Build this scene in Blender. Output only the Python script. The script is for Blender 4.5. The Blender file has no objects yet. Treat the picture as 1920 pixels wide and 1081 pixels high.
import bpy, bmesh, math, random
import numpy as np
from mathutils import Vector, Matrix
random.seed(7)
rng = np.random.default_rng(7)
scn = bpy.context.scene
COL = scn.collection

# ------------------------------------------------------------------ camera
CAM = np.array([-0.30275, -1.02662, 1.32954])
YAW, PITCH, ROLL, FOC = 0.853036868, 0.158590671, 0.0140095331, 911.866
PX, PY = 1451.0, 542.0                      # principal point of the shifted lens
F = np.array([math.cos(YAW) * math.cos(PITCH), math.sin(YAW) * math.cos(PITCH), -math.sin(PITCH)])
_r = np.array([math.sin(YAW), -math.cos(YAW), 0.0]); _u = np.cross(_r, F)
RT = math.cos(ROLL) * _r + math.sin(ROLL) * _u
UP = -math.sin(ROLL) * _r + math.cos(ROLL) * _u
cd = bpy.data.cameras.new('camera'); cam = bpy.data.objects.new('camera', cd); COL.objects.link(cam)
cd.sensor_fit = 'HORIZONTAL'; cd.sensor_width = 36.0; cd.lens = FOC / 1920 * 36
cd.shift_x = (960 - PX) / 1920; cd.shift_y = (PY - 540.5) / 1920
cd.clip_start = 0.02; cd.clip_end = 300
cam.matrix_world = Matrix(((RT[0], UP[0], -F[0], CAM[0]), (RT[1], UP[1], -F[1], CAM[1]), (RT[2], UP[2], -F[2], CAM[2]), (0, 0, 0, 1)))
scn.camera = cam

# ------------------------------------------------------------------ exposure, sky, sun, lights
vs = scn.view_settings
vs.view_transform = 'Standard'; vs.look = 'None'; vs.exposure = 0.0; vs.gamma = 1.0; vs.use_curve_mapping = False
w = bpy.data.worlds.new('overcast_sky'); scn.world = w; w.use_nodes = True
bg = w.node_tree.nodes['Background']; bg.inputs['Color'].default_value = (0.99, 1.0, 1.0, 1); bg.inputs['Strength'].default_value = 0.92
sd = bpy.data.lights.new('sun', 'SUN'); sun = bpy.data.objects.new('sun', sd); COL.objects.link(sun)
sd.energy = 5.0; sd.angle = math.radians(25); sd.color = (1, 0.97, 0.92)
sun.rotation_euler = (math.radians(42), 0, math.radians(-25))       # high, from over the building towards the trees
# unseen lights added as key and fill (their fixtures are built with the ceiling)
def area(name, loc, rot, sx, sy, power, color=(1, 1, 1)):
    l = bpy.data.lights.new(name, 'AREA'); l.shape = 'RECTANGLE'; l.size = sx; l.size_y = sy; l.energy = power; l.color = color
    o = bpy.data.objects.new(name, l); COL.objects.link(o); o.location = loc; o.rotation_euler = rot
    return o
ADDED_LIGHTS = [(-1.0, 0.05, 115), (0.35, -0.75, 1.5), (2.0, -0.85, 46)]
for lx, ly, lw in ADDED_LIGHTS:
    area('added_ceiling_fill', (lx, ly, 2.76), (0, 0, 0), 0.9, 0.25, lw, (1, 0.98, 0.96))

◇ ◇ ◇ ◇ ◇

> [Short problem]: Track down all lines above with the string "scene" and copy them.

> [Answer for this exercise]:
Build this scene in Blender. Output only the Python script. The script is for Blender 4.5. The Blender file has no objects yet. Treat the picture as 1920 pixels wide and 1081 pixels high.
scn = bpy.context.scene